The second democracy achieved by Sweden is social democracy: the rights of women, minorities and LGBTI people; universal health care; a limitation on rents; the rights of workers to organize trade unions and the other institutions we equate with the so-called “welfare state.” Again, these are the kinds of reforms that Bernie is pushing when he calls for single payer health care, “immigration reform,” an end to police violence and corruption and tuition free higher education.
What of the third democracy, “economic democracy?” Professor Kjell Östberg of history at Södertörn University in Sweden wrote on September 10, 2015 [https://www.jacobinmag.com/2015/09/sweden-social-democracy-olaf-palme-assasination-reforms/] on this topic:
The trade unions wanted to. In 1976 the LO called for the establishment of wage-earner funds. Under the proposal, every year a proportion of a company’s profits — in the form of shares — would be transferred to union-controlled funds. After anywhere from twenty to seventy-five years, workers would control a majority of shares in most companies.
The plan’s call for gradual socialization roiled the party. Palme and the party leadership favored what they used to call “functional socialism”: the deepening of democracy, a growing public sector, greater state planning resources, laws to reduce the influence of employers. Ownership itself they refused to touch.

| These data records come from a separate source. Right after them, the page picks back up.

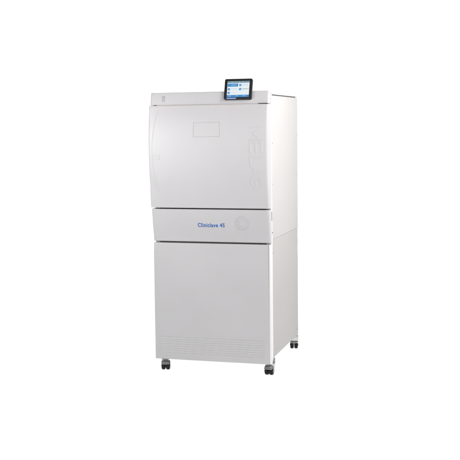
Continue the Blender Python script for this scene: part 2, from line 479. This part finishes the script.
# --- casters
def caster(px, py, ang, brake, arm=0):
    q = Matrix.Rotation(ang, 3, 'Z')
    def cm(name, bm, mat, parent, ang_=35):
        for v in bm.verts: v.co = q @ v.co + Vector((px, py, -G0))
        return make(name, bm, mat, parent, angle=ang_)
    # housing: caster-local coordinates, floor at z=0, pivot at origin, wheels trail towards -y
    tr = -.012
    bm = bmesh.new()
    box(bm, (-.021, -.021, .088), (.021, .021, .0945), .0015)
    cyl(bm, (0, 0, .079), (0, 0, 1), .017, .018, 28, .002)
    cyl(bm, (0, 0, .068), (0, 0, 1), .0105, .014, 24, .001)
    c = cm('caster', bm, STEEL, root)
    bm = bmesh.new()
    # fork: crown plate and centre web between the twin wheels
    box(bm, (-.020, -.028, .057), (.020, .014, .0655), .003, 3)
    box(bm, (-.0016, -.022, .012), (.0016, .006, .058), .0006)
    cyl(bm, (0, tr, .0235), (1, 0, 0), .0045, .050, 20, .001)
    cm('fork', bm, BRAKE if brake else STEEL, c)
    for s in (-1, 1):
        bm = bmesh.new(); w = .0205
        qq = Vector((0, 0, 1)).rotation_difference(Vector((s, 0, 0)))
        lathe(bm, (s*.0122, tr, .0235), qq, [(0, -w/2), (.0175, -w/2), (.0203, -w/2+.0012), (.0224, -w/2+.0036), (.0233, -w/2+.0065), (.0235, 0), (.0233, w/2-.0065), (.0224, w/2-.0036), (.0203, w/2-.0012), (.0180, w/2), (.0160, w/2-.0006), (.0155, w/2-.003), (0, w/2-.003)], 40)
        wh = cm('wheel', bm, RUBBER, c)
        bm = bmesh.new()
        lathe(bm, (s*.0122, tr, .0235), qq, [(0, w/2+.0012), (.006, w/2+.001), (.0075, w/2-.0012), (.0148, w/2-.0018), (.0150, w/2-.0035), (0, w/2-.0035)], 28)
        # hub is kept inside the wheel part as its own mesh
        cm('wheel_hub', bm, HUB, c)
    # hood over the front of the wheels
    bm = bmesh.new(); segs = 12; N = []
    for k in range(segs+1):
        a = R(28)+R(150-28)*k/segs
        N.append([(-.0225, a), (.0225, a)])
    ro_, ri_ = .0268, .0250
    rows = []
    for k in range(segs+1):
        a = N[k][0][1]
        rows.append([bm.verts.new((x, tr-rr*cos(a)*1.0, .0235+rr*sin(a))) for (x, rr) in ((-.0225, ro_), (-.0205, ro_+.0012), (.0205, ro_+.0012), (.0225, ro_), (.0225, ri_), (-.0225, ri_))])
    for p, s in zip(rows, rows[1:]):
        for j in range(6): bm.faces.new((p[j], p[(j+1) % 6], s[(j+1) % 6], s[j]))
    bm.faces.new(rows[0]); bm.faces.new(rows[-1])
    cm('hood', bm, BRAKE, c)
    if brake:
        bm = bmesh.new()
        box(bm, (-.0215, -.0395, .0385), (.0215, -.018, .0445), .002, 3)
        box(bm, (-.0190, -.0405, .0470), (.0190, -.016, .0515), .0018, 3)
        box(bm, (-.011, -.024, .044), (.011, -.012, .058), .0015)
        for v in bm.verts:   # pedal dips towards its tip
            v.co.z -= max(0, -.018-v.co.y)*.22
        cm('brake_pedal', bm, BRAKE, c)
    if arm:
        bm = bmesh.new()
        box(bm, (.0238, -.020, .016), (.0258, .008, .062), .0008)
        box(bm, (.0120, -.020, .0600), (.0258, .012, .0628), .0008)
        box(bm, (-.014, .0125, .052), (.0258, .0150, .088), .0008)
        cyl(bm, (.0265, tr, .0235), (1, 0, 0), .006, .003, 18, .0008)
        if arm < 0:
            for v in bm.verts: v.co.x = -v.co.x
        cm('side_arm', bm, STEEL, c)
    return c
caster(.0415, .041, R(13), True)
caster(.6265, .056, R(-2), True, 1)
caster(.6200, .686, R(192), False, -1)
caster(.045, .640, R(-30), False)
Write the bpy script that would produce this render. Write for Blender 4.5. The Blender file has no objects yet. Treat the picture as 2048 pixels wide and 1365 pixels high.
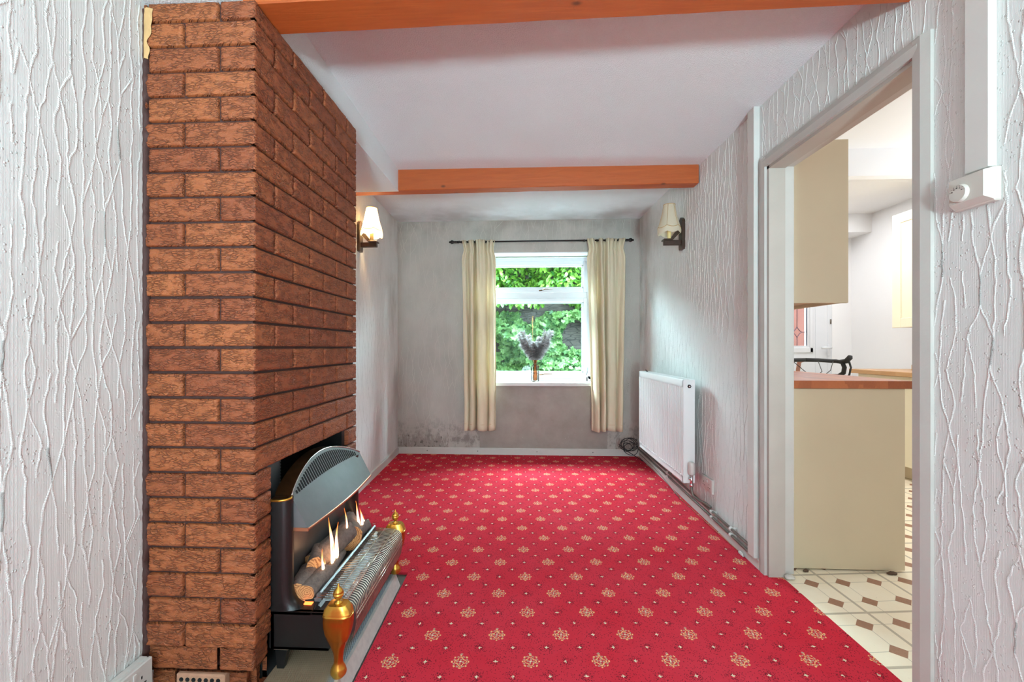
import bpy, math, random
from mathutils import Vector, Matrix, noise
random.seed(7)
PI = math.pi
SC = bpy.context.scene
COL = SC.collection
# ------------------------------------------------------------------ camera, world, lights, exposure
cam = bpy.data.cameras.new('camera')
cam.lens = 845.0 / 2048.0 * 36.0
cam.sensor_width = 36.0
cam.shift_x = 24.0 / 2048.0
cam.shift_y = 13.0 / 2048.0
cam.clip_start = 0.02
camo = bpy.data.objects.new('camera', cam)
camo.location = (0, 0, 1.07)
camo.rotation_euler = (PI / 2, 0, math.radians(2.69))
COL.objects.link(camo)
SC.camera = camo
SC.view_settings.view_transform = 'Standard'
SC.view_settings.look = 'None'
SC.view_settings.gamma = 1.0
SC.view_settings.use_curve_mapping = False
SC.view_settings.exposure = 1.2
SC.cycles.use_denoising = True
SC.cycles.max_bounces = 8
SC.cycles.diffuse_bounces = 5
SC.cycles.transparent_max_bounces = 16
SC.cycles.sample_clamp_indirect = 6.0

world = bpy.data.worlds.new('overcast_sky')
SC.world = world
world.use_nodes = True
wn = world.node_tree
wn.nodes['Background'].inputs['Color'].default_value = (0.86, 0.93, 1.0, 1)
wn.nodes['Background'].inputs['Strength'].default_value = 0.8

def area(name, loc, rot, sx, sy, power, color=(1, 1, 1)):
    l = bpy.data.lights.new(name, 'AREA')
    l.shape = 'RECTANGLE'
    l.size = sx
    l.size_y = sy
    l.energy = power
    l.color = color
    o = bpy.data.objects.new(name, l)
    o.location = loc
    o.rotation_euler = rot
    COL.objects.link(o)
    return o
# daylight through the big patio window at the far rear end of the through-lounge (behind the camera)
area('rear_window_daylight', (0.05, -4.94, 1.20), (PI / 2, 0, 0), 2.2, 2.0, 52, (0.64, 0.91, 1.0))
# daylight through the kitchen window (front end of the kitchen, out of frame) and the extension roof light
area('kitchen_window_daylight', (2.5, -0.94, 1.5), (PI / 2, 0, 0), 1.4, 1.1, 5, (0.94, 0.98, 1.0))
area('kitchen_rooflight_daylight', (2.7, 3.9, 2.445), (0, 0, 0), 0.9, 1.1, 11, (0.97, 0.99, 1.0))
kp = bpy.data.lights.new('kitchen_fill_light', 'POINT')  # added out-of-view point light, lifts the kitchen ceiling and floor
kp.energy = 11.5; kp.color = (0.90, 0.97, 1.0); kp.shadow_soft_size = 0.15
kpo = bpy.data.objects.new('kitchen_fill_light', kp)
kpo.location = (2.75, 2.35, 1.55)
COL.objects.link(kpo)
# sky light reaching the dining window from above the garden wall
area('garden_sky_daylight', (0.17, 5.25, 2.85), (-math.radians(60), 0, 0), 5.6, 1.3, 1650, (0.60, 0.90, 1.0))
# added fill spot behind the camera, bounced off the ceiling to brighten the room
up = bpy.data.lights.new('rear_fill_spot', 'SPOT')
up.energy = 690; up.color = (0.60, 0.89, 0.97); up.spot_size = math.radians(130); up.spot_blend = 1.0; up.shadow_soft_size = 0.22
upo = bpy.data.objects.new('rear_fill_spot', up)
upo.location = (0.25, -3.1, 0.35)
upo.rotation_euler = (math.radians(146), 0, 0)
COL.objects.link(upo)

# ------------------------------------------------------------------ node helper
class G:
    def __init__(self, name):
        self.mat = bpy.data.materials.new(name)
        self.mat.use_nodes = True
        self.nt = self.mat.node_tree
        self.n = self.nt.nodes
        self.l = self.nt.links
        self.b = self.n['Principled BSDF']
        self._p = None
        self._t = None
    def put(self, sock, v):
        if isinstance(v, bpy.types.NodeSocket):
            self.l.new(v, sock)
        elif isinstance(v, (tuple, list)) and sock.type == 'RGBA' and len(v) == 3:
            sock.default_value = (*v, 1)
        else:
            sock.default_value = v
    def m(self, op, a, b=None, c=None, clamp=False):
        nd = self.n.new('ShaderNodeMath')
        nd.operation = op
        nd.use_clamp = clamp
        self.put(nd.inputs[0], a)
        if b is not None: self.put(nd.inputs[1], b)
        if c is not None: self.put(nd.inputs[2], c)
        return nd.outputs[0]
    def pos(self):
        if self._p is None:
            g = self.n.new('ShaderNodeNewGeometry')
            s = self.n.new('ShaderNodeSeparateXYZ')
            self.l.new(g.outputs['Position'], s.inputs[0])
            self._p = (g.outputs['Position'], s.outputs[0], s.outputs[1], s.outputs[2])
        return self._p
    def obj(self):
        if self._t is None:
            g = self.n.new('ShaderNodeTexCoord')
            s = self.n.new('ShaderNodeSeparateXYZ')
            self.l.new(g.outputs['Object'], s.inputs[0])
            self._t = (g.outputs['Object'], s.outputs[0], s.outputs[1], s.outputs[2])
        return self._t
    def vec(self, x, y, z):
        c = self.n.new('ShaderNodeCombineXYZ')
        for i, v in enumerate((x, y, z)): self.put(c.inputs[i], v)
        return c.outputs[0]
    def noise(self, v, scale, detail=3, rough=0.55, dist=0.0):
        t = self.n.new('ShaderNodeTexNoise')
        self.l.new(v, t.inputs['Vector'])
        t.inputs['Scale'].default_value = scale
        t.inputs['Detail'].default_value = detail
        t.inputs['Roughness'].default_value = rough
        t.inputs['Distortion'].default_value = dist
        return t.outputs['Fac']
    def voro(self, v, scale, feature='F1', rnd=1.0, out='Distance'):
        t = self.n.new('ShaderNodeTexVoronoi')
        t.feature = feature
        self.l.new(v, t.inputs['Vector'])
        t.inputs['Scale'].default_value = scale
        t.inputs['Randomness'].default_value = rnd
        return t.outputs[out]
    def ss(self, v, a, b, lo=0.0, hi=1.0):
        r = self.n.new('ShaderNodeMapRange')
        r.interpolation_type = 'SMOOTHSTEP'
        self.put(r.inputs[0], v)
        r.inputs[1].default_value = a
        r.inputs[2].default_value = b
        r.inputs[3].default_value = lo
        r.inputs[4].default_value = hi
        return r.outputs[0]
    def mix(self, f, a, b, mode='MIX'):
        x = self.n.new('ShaderNodeMix')
        x.data_type = 'RGBA'
        x.blend_type = mode
        self.put(x.inputs[0], f)
        self.put(x.inputs[6], a)
        self.put(x.inputs[7], b)
        return x.outputs[2]
    def attr(self, name):
        a = self.n.new('ShaderNodeAttribute')
        a.attribute_name = name
        return a.outputs['Fac']
    def bump(self, h, dist=1.0, strength=1.0, normal=None):
        b = self.n.new('ShaderNodeBump')
        b.inputs['Strength'].default_value = strength
        b.inputs['Distance'].default_value = dist
        self.l.new(h, b.inputs['Height'])
        if normal: self.l.new(normal, b.inputs['Normal'])
        return b.outputs[0]
    def out(self, color=None, rough=None, metal=None, normal=None, **kw):
        if color is not None: self.put(self.b.inputs['Base Color'], color)
        if rough is not None: self.put(self.b.inputs['Roughness'], rough)
        if metal is not None: self.put(self.b.inputs['Metallic'], metal)
        if normal is not None: self.l.new(normal, self.b.inputs['Normal'])
        for k, v in kw.items(): self.put(self.b.inputs[k.replace('_', ' ')], v)
        return self.mat

def srgb(r, g, b):
    f = lambda c: (c / 255 / 12.92) if c / 255 <= 0.04045 else ((c / 255 + 0.055) / 1.055) ** 2.4
    return (f(r), f(g), f(b))

def plain(name, col, rough=0.5, metal=0.0, var=0.06, vscale=14, bump=0.0, bscale=200, **kw):
    g = G(name)
    p = g.pos()[0]
    n = g.noise(p, vscale, 4)
    c2 = tuple(max(0, c * (1 - var * 2)) for c in col)
    c = g.mix(n, c2, tuple(min(1, c * (1 + var)) for c in col))
    nm = g.bump(g.noise(p, bscale, 2), 0.001, bump) if bump else None
    return g.out(c, rough, metal, nm, **kw)

# ------------------------------------------------------------------ materials
def ridge_height(g, u, z):
    """blisters and fine vertical ribbing of the paper; the raised ropes are modelled"""
    dd = g.voro(g.vec(u, z, 0.0), 88, 'F1')
    k = g.ss(dd, 0.10, 0.30, 1.0, 0.0)
    k = g.m('MULTIPLY', k, g.ss(g.noise(g.vec(u, z, 5.0), 9, 2), 0.35, 0.6))
    fine = g.m('MULTIPLY', g.m('SINE', g.m('MULTIPLY', u, 2 * PI / 0.0024)), 0.10)
    lump = g.m('MULTIPLY', g.noise(g.vec(u, g.m('MULTIPLY', z, 0.35), 2.0), 60, 3), 0.5)
    return g.m('ADD', g.m('ADD', k, fine), lump)

def wallpaper_side():
    g = G('blown_vinyl_wallpaper')
    p, x, y, z = g.pos()
    h = ridge_height(g, y, z)
    nz = g.noise(p, 3.0, 4)
    c = g.mix(nz, srgb(210, 207, 202), srgb(224, 223, 220))
    # dust and damp grime near the garden end
    far = g.ss(y, 3.0, 4.3)
    grime = g.m('MULTIPLY', far, g.ss(g.noise(g.vec(x, y, g.m('MULTIPLY', z, 0.5)), 3.5, 5), 0.42, 0.7))
    c = g.mix(g.m('MULTIPLY', grime, 0.6), c, srgb(150, 143, 134))
    return g.out(c, 0.72, 0, g.bump(h, 0.0016, 1.0))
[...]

The “Meidner Plan” was an attack on this credo, and Palme spent several years killing the proposal’s radical elements. His reaction demonstrated that, for all his reform accomplishments, he was not prepared to step beyond the boundaries of capitalism.
While Bernie has not gone there yet, other relatively mainstream politicians have. Former Congressional Representative and Oakland Mayor Ron Dellums, a member of the Democratic Socialists of America, repeatedly introduced the National Health Service Act in Congress. I wrote of the proposed NHSA in contrast to “single payer” health care at http://janbtucker.com/blog/2012/01/18/pass-sb-810-for-single-payer-health-care/. Because Dellums was actually doing something to create economic democracy rather than just sit around writing menus of socialism, he was the target of the Peace & Freedom Party’s “Berkeley Bullsheviks” who opposed his attempt to be cross-nominated by the PFP along with his Democratic Party nomination one year.
Because Bernie did not actually propose the third democracy the ASG and related groups like the Berkeley Bullsheviks denounce him as not being a “socialist.” This is because they lack Karl Marx’s understanding of the dialectical progression of history; because they fail to appreciate Marx’s notions about the difference between the sub-structure of society, the superstructure of society and that they are just a pimple on the super-structure; because they have no concept of “The Political Consequences of Modernization” [1972 by John H. Kautsky, the son of the Karl Kautsky denounced by V.I. Lenin as “the renegade Kautsky”]; and because few of them have actually gained a well-grounded education in political science or any social science for that matter.
So, unlike Bernie and the movement he’s unleashed, who have advanced the first two democracies far beyond what anybody imagined was possible just a year ago, these ASG pundits prate on about how he’s not a real socialist because he hasn’t put the third democracy on the menu yet. For those of us who already took Eugene V. Debs at his word that “”Voting for Socialism is not Socialism any more than a menu is a meal” I am willing to settle for Bernie’s having organized a movement that is moving towards socialism faster than anything I ever anticipated in the last 50 years.